Maximizing 6-Volt Battery Efficiency
Dear RV Doctor:
I would like to know the best way to hook up four 6-volt batteries that are in the bank of auxiliary batteries for my 2004 Excursion diesel-pusher motorhome. They are all brand-new batteries. Thank you!
J. Kochevar
Tacoma, Washington
It’s too bad you haven’t been able to attend my battery balance seminar at one of the FMCA Family Reunions. In that seminar I explain why balance is vital in an auxiliary battery bank configuration. Here’s a bit of what I discuss:
When adding more than two 6-volt batteries to a series/parallel battery bank, each pair should be considered its own 12-volt unit. Always think of 6-volt batteries in terms of pairs.
Just as 12-volt battery banks are often miswired, negating perfect balance, so are 6-volt banks. Looking at the example in Figure 1, can you spot the improper connection? Notice that the positive and negative cables originate from the same 12-volt unit (the top two 6-volt batteries). True, the four batteries are connected in a workable series/parallel configuration, but the top two 6-volt batteries will be doing the majority of the work and will age faster than the bottom two. Many coaches are wired in this unbalanced manner right from the factory.
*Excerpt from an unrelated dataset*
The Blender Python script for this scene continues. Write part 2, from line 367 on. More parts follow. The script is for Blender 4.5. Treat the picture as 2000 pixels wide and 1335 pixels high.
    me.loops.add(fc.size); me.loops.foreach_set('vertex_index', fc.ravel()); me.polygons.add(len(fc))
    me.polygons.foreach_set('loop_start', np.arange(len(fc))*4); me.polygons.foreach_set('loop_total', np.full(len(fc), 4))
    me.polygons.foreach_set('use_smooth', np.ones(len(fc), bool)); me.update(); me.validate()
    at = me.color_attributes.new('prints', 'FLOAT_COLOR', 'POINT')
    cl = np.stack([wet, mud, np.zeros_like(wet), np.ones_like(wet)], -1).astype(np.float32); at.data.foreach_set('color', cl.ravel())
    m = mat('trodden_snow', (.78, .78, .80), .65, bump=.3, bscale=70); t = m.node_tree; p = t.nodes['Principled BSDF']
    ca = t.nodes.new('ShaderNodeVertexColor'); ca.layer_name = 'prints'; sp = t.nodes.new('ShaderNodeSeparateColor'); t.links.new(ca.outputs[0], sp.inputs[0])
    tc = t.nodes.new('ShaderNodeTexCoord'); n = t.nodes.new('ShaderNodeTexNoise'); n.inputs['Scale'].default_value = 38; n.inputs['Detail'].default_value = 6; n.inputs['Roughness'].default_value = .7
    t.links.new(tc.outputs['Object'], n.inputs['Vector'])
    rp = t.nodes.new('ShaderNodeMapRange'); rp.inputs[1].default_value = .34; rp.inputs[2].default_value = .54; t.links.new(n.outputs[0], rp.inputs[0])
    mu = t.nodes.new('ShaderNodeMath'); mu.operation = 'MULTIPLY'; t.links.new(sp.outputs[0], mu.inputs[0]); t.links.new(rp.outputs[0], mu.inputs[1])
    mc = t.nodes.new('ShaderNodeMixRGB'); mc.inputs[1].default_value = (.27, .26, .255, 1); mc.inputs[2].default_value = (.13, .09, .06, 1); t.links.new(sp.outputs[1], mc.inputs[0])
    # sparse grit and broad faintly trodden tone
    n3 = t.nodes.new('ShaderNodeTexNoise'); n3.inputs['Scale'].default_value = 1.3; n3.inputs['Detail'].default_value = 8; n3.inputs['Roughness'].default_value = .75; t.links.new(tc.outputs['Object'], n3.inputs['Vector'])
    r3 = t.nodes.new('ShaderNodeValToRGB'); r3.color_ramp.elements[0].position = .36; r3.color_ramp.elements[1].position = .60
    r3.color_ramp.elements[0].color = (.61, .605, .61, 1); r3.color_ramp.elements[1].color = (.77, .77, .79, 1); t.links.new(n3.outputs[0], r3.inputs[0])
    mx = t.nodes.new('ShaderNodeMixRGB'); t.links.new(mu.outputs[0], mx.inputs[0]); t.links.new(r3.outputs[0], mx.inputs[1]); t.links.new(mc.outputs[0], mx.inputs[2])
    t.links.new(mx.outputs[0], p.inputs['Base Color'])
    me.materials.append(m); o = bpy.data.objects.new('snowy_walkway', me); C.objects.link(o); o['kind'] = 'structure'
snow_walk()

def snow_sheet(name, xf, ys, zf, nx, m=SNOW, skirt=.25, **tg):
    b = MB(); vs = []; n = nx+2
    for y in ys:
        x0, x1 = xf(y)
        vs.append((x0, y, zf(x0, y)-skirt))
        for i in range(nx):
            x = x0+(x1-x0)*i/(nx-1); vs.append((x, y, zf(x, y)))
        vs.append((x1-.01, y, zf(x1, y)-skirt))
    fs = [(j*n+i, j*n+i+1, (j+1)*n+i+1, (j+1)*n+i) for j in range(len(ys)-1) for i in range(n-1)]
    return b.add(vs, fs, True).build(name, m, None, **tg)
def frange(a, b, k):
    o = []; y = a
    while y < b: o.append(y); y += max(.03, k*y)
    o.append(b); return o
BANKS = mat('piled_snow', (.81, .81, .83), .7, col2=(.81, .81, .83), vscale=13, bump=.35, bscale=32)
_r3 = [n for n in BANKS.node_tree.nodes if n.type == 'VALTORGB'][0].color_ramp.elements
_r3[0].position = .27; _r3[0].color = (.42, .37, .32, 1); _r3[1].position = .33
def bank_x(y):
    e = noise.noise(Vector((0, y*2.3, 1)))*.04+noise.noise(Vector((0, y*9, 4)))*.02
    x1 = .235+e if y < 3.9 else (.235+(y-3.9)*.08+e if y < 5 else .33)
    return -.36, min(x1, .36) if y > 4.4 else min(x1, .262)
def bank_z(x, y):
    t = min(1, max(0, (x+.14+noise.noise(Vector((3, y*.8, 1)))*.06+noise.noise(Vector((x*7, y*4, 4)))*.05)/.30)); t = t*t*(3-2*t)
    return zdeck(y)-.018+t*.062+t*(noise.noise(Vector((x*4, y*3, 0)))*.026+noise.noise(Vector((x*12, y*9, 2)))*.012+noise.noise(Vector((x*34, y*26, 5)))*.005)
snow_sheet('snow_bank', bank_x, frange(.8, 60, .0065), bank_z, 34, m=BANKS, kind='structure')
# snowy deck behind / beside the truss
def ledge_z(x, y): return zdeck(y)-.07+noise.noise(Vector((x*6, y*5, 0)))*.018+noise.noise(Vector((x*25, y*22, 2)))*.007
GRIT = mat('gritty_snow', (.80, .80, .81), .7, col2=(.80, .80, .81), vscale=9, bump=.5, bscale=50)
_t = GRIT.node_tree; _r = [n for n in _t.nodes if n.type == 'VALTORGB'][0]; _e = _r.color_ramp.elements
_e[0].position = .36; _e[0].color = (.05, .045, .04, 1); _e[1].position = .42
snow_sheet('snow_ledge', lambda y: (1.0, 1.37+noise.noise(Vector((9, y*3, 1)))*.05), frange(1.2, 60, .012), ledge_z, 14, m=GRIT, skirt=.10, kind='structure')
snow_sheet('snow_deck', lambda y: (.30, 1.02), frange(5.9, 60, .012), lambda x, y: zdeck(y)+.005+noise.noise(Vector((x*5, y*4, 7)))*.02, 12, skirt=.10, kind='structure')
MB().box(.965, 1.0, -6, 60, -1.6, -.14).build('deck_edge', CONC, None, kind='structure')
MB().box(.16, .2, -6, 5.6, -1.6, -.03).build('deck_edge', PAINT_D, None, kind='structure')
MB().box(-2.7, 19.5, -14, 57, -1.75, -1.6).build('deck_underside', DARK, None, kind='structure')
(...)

Figure 3 shows a more balanced approach, accomplished simply by moving one negative cable from the top pair to the bottom pair. But it still is not configured in a way that promotes perfect balance and optimization. Though much better, it can be improved upon.
In order to achieve the best balance when configuring two or more pairs of 6-volt batteries, installing and utilizing dedicated connecting terminals is optimum, in my opinion. In this manner, adding additional pairs (as is often recommended or necessary) is accomplished by assuring that all cable lengths, the number of connectors, etc. remain equal on both the negative and positive sides of the battery bank. If this configuration is not feasible for some reason, opt for the one described above.
Individual, color-coded cable connectors (stud blocks) are available and can be flush-mounted or through-mounted to accommodate modifying the battery bank connections.
Appliances
Dear RV Doctor:
On my gas water heater, what causes a blowback, or a big puff upon ignition? This happens once out of 10 cycles. The igniter is arcing, and it cycles two or three times prior to the excessive gas ignition when it finally ignites. Is this a matter of cleaning? If so, what parts should be cleaned, and how?
Steve Fettig
Via E-Mail
This issue is not limited to just the water heater. You’ll often find the same ignition problems with the absorption refrigerator and the furnace as well. Before motorhomes awaken from their winterized slumber, the propane system should be checked, the gas pressure adjusted, and the three major appliances cleaned and serviced.
And it is indeed a matter of cleaning and checking the propane components of the water heater in order to eliminate those mini explosions you’ve witnessed as the main burner finally ignites. Cleaning and servicing the water heater includes soaking and cleaning the main burner orifice, removing the carbon buildup from the electrode assembly, verifying its spark gap, cleaning and protecting the electronic connections, checking battery voltage, and measuring the propane delivery pressure, as well as adjusting the primary air intake and a few other tasks. The typical RV handyman can adequately perform the first two, but special equipment is needed to set the gas pressure, test the regulator, and check the entire propane system for leaks. There are too many details to list all the procedures within the confines of this column, unfortunately.
The main cause of that “excessive gas ignition” as it relates to the water heater is misalignment of the burner tube. It’s that “J” tube-looking component that allows fresh air to be properly mixed with the incoming propane as it makes its way to the sparking igniter. It must be clean and free from debris and blockages. Spiders have been known to build nests inside that mixing tube. In addition, it must be laterally centered and in a straight line from the face of the orifice fitting. Further, the orifice opening must be centered in the middle of the open end of the mixing tube. Picture a clock face; the orifice opening must be positioned at the very center of the clock where the hour and minute hands attach.
If it’s been awhile since the water heater was cleaned and serviced, it’s probably a good idea to have a professional do it. That way, the technician can adjust the gas pressure and with 100 percent certainty determine whether your motorhome has any propane leaks, and then make any necessary repairs. And don’t forget those other two appliances. In a perfect RV world, all propane-burning appliances require annual attention.
Curious Cynicism
Dear RV Doctor:
I’m just curious why a 30-amp surge protector costs between $50 and $100 and the 50-amp versions cost upward of $250 to $345? I’m thinking that since the majority of motorhomes probably have 50-amp service, they just jack up the price.
Jerry Carver
Simply put, the 50-amp surge protector has at least twice as many components inside, since it monitors both legs of 120-volt AC in a 50-amp pedestal. The 30-amp version monitors only a single leg of 120-volt AC. Just more stuff packed in there is probably the main reason why 50-amp versions are more expensive.